**Written task**.
Go through the records and extract every line with the word "scene".

--- start ---

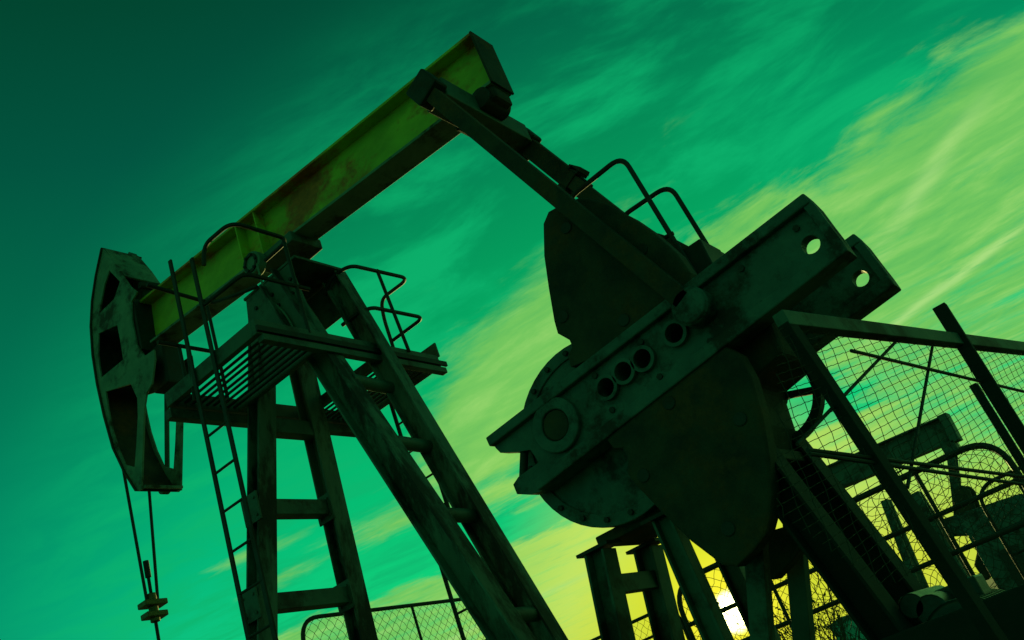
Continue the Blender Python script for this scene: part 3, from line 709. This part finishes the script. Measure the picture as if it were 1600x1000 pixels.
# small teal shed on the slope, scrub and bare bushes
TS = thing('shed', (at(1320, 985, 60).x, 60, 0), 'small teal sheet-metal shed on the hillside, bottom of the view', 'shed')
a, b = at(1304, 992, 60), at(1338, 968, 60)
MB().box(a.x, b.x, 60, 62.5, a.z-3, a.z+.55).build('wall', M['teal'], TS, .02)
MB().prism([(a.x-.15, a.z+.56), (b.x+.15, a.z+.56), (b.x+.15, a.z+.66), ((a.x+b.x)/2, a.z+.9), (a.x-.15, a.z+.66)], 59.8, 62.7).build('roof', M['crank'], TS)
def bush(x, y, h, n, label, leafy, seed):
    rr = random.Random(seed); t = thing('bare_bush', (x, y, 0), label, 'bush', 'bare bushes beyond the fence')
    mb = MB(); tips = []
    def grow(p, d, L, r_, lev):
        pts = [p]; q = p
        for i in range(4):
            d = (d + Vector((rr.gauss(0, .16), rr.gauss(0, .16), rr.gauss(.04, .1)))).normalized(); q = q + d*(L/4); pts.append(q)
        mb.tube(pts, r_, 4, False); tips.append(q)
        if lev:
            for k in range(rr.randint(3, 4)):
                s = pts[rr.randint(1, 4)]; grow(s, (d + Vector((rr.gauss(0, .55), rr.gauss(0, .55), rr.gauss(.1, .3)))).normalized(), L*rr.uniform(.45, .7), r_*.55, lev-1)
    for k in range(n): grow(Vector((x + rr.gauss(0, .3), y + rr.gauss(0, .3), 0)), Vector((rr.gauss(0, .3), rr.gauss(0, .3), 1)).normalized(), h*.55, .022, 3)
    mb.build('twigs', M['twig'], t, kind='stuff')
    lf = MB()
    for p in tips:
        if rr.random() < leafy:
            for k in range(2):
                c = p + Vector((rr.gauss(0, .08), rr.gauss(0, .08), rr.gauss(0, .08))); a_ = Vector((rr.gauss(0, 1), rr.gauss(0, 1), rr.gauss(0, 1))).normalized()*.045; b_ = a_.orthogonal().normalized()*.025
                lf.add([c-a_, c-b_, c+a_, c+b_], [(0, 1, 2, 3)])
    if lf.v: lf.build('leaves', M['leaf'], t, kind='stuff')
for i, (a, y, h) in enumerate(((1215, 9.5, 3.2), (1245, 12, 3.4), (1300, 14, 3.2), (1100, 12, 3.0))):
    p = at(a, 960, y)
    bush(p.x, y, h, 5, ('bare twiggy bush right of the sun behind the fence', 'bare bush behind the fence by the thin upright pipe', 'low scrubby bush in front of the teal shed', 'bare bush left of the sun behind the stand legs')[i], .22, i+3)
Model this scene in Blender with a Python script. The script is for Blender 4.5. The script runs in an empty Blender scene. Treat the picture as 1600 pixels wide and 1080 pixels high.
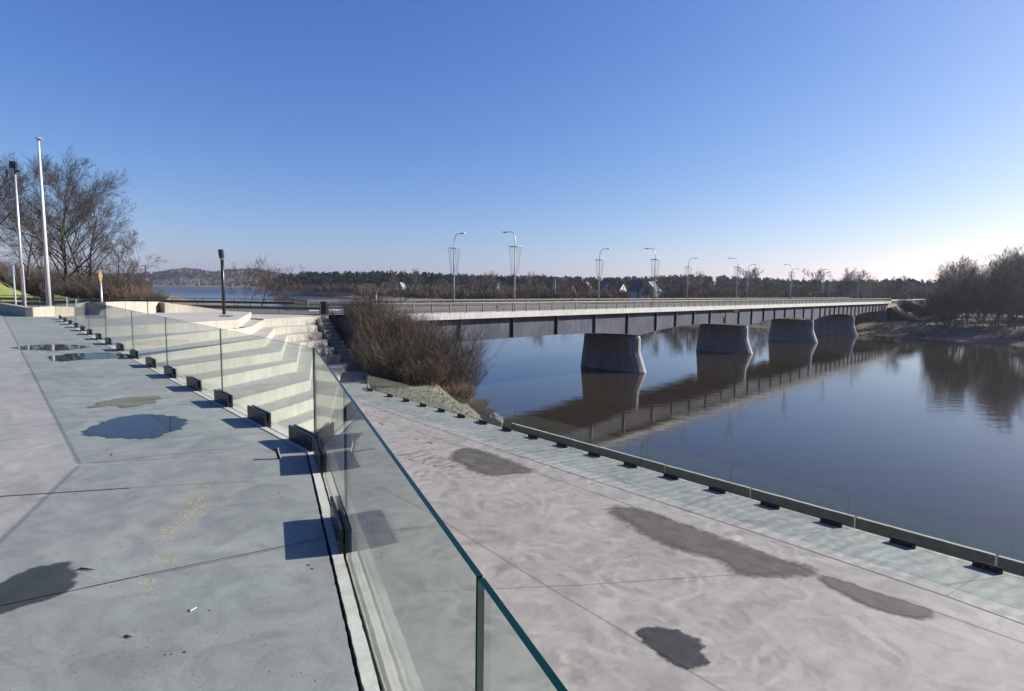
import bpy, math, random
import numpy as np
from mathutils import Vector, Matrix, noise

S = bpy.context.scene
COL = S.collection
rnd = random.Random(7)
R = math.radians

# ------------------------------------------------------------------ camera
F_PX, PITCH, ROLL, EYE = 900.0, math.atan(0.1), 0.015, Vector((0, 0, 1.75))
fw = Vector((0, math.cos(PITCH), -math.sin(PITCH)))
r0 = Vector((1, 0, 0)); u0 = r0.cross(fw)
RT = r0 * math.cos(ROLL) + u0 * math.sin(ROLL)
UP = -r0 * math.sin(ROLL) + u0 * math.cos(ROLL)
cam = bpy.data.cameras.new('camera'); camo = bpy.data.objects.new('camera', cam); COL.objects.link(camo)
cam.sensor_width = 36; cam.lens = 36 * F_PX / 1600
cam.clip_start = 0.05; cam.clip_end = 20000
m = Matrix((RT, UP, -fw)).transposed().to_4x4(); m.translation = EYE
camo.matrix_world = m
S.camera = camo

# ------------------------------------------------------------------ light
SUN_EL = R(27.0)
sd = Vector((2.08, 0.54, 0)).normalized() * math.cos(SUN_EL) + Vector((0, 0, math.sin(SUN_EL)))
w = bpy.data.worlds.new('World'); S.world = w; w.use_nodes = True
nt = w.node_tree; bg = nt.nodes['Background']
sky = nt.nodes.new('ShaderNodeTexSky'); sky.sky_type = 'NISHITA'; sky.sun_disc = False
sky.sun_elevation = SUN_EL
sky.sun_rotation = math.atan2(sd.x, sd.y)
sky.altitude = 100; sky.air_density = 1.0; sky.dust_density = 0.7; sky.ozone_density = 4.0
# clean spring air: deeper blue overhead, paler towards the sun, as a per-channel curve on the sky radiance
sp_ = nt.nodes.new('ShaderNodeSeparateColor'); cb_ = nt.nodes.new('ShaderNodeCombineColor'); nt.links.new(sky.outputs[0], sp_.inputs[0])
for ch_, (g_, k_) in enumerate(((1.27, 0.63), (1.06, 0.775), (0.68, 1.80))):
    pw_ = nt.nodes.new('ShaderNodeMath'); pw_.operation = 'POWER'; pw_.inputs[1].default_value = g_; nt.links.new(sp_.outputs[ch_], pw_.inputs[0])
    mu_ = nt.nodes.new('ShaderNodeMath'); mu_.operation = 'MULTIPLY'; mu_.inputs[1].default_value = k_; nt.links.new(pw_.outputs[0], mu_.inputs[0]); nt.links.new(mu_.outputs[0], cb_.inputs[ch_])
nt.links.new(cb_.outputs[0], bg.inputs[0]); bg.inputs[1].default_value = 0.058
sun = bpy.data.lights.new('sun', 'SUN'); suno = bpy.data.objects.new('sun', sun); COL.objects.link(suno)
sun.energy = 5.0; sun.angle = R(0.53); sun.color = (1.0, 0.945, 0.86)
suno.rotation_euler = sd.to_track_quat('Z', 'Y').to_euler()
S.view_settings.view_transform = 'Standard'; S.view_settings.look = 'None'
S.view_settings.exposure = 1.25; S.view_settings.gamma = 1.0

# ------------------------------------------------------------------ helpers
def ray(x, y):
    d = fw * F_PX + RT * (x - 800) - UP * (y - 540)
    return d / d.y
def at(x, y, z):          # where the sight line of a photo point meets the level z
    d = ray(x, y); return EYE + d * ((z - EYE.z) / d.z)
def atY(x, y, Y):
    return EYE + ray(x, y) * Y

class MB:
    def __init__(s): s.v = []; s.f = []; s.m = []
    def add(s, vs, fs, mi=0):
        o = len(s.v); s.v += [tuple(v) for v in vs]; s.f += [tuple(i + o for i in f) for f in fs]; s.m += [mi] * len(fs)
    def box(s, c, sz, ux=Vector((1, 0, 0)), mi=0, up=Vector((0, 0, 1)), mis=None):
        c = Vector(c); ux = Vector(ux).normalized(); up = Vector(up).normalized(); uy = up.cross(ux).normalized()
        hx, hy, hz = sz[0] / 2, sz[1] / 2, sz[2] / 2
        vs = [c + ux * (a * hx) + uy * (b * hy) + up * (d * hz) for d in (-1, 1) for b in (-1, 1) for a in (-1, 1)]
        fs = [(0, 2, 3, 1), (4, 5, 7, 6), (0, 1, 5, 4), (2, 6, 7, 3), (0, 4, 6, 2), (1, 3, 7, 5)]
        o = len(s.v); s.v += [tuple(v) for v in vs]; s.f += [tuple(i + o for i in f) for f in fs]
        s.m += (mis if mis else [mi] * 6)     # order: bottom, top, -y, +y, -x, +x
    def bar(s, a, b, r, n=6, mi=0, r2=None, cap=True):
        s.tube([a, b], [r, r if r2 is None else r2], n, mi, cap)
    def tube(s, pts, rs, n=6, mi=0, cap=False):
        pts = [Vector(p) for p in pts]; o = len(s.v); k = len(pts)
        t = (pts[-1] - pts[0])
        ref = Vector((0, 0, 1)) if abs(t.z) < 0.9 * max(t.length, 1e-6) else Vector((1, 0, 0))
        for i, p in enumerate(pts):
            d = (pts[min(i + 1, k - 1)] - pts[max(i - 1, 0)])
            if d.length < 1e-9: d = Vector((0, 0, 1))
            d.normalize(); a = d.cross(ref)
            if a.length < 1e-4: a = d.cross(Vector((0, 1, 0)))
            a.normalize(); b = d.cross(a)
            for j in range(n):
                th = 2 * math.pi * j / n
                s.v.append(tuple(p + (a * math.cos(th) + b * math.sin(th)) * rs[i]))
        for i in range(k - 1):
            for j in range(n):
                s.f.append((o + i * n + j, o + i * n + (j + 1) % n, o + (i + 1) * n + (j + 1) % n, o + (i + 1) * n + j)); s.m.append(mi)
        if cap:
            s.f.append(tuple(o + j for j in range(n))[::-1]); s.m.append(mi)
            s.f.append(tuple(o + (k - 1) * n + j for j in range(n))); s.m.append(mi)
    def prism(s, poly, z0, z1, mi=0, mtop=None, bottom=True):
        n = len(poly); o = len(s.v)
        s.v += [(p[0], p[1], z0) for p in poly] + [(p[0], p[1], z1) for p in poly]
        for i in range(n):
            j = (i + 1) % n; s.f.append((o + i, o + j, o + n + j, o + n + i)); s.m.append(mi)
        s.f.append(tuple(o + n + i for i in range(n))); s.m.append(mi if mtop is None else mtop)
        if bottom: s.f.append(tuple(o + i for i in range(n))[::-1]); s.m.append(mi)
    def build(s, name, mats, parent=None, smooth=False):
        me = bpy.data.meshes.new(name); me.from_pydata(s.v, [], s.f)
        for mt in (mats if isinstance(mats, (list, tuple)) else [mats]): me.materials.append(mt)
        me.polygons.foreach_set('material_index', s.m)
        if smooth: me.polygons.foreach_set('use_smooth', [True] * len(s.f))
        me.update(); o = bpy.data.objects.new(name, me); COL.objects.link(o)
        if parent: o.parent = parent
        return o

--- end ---
--- start ---

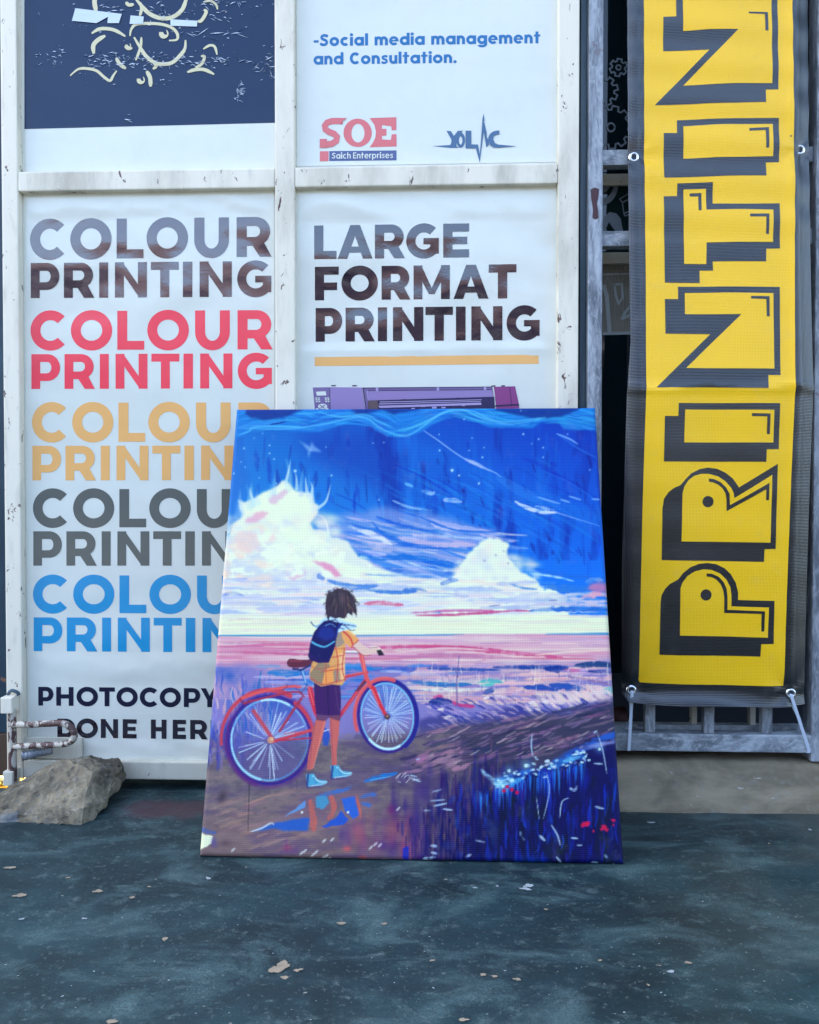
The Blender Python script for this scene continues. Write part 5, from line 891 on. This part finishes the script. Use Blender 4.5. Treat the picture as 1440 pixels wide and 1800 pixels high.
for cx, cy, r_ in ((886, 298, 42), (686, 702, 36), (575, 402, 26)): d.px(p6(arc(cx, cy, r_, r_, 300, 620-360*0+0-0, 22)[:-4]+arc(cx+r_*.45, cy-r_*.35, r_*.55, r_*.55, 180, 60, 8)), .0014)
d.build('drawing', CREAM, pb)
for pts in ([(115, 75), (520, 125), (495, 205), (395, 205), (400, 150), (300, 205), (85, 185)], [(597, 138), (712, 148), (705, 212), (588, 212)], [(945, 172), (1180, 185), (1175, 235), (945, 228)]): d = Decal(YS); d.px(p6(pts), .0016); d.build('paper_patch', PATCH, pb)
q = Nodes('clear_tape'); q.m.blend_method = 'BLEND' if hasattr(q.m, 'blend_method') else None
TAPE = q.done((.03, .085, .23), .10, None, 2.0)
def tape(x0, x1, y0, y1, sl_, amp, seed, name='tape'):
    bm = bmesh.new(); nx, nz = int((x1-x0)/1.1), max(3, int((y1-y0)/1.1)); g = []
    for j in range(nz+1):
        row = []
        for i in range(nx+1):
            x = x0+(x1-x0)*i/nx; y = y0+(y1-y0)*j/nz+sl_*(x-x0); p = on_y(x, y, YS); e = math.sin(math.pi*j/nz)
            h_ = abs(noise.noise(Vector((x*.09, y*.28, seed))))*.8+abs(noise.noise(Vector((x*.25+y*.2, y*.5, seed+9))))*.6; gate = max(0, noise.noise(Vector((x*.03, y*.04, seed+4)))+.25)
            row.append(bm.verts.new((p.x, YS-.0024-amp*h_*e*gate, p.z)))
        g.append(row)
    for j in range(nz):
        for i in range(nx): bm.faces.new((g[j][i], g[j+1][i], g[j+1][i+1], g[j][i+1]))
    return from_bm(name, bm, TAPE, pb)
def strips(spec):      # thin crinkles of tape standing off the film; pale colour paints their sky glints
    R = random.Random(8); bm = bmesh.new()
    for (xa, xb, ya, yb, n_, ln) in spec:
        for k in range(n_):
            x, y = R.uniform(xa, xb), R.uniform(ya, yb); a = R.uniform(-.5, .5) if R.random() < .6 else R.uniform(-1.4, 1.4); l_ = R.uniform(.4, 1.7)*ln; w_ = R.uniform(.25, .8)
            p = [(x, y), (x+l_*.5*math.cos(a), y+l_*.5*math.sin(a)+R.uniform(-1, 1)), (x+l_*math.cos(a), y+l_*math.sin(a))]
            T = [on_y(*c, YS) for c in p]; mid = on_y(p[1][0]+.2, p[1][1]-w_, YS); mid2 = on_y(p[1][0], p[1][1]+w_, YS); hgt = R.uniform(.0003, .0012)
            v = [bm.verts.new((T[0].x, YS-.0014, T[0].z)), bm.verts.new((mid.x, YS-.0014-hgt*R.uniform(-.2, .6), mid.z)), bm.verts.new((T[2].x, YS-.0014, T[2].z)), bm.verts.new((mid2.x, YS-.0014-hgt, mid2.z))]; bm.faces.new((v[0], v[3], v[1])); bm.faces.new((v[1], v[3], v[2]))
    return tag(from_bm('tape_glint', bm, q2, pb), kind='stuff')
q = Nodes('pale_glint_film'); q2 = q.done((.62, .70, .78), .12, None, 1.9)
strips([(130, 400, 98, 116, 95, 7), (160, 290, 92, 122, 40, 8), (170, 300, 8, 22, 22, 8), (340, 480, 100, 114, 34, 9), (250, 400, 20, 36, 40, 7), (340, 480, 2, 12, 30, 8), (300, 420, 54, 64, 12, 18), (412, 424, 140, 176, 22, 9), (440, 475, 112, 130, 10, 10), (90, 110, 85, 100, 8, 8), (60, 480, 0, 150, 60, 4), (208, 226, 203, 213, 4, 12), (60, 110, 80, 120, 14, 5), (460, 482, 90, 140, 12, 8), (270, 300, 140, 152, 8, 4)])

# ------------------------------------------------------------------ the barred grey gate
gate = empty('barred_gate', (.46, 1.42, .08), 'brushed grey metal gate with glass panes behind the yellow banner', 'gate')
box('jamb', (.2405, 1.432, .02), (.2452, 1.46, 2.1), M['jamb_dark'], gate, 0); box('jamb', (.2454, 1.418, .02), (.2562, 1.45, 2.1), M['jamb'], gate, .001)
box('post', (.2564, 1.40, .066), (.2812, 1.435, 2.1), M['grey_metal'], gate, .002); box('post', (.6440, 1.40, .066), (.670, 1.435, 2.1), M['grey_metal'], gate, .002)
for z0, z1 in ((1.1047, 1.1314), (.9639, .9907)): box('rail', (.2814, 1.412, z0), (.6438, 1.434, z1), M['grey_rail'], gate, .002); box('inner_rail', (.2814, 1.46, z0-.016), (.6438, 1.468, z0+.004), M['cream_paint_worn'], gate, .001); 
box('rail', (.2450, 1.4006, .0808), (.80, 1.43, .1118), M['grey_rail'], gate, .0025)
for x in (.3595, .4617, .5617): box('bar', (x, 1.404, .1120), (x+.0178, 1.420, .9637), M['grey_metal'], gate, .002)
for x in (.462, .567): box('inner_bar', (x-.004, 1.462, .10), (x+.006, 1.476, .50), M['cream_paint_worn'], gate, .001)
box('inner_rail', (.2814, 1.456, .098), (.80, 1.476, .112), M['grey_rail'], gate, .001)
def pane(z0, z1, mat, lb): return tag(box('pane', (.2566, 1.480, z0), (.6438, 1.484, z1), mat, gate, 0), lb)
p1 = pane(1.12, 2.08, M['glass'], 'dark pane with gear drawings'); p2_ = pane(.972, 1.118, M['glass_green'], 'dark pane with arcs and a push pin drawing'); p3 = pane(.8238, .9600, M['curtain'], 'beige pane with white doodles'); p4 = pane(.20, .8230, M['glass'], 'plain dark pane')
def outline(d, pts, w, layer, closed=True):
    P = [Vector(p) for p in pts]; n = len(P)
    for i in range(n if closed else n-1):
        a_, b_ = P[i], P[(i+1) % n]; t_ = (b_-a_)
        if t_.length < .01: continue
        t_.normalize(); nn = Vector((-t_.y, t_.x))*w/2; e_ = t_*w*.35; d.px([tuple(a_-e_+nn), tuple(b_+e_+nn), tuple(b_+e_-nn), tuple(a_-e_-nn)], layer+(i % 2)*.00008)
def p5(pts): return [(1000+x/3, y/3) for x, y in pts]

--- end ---

**The output**.
Continue the Blender Python script for this scene: part 3, from line 709. This part finishes the script. Measure the picture as if it were 1600x1000 pixels.
Model this scene in Blender with a Python script. The script is for Blender 4.5. The script runs in an empty Blender scene. Treat the picture as 1600 pixels wide and 1080 pixels high.
S = bpy.context.scene
The Blender Python script for this scene continues. Write part 5, from line 891 on. This part finishes the script. Use Blender 4.5. Treat the picture as 1440 pixels wide and 1800 pixels high.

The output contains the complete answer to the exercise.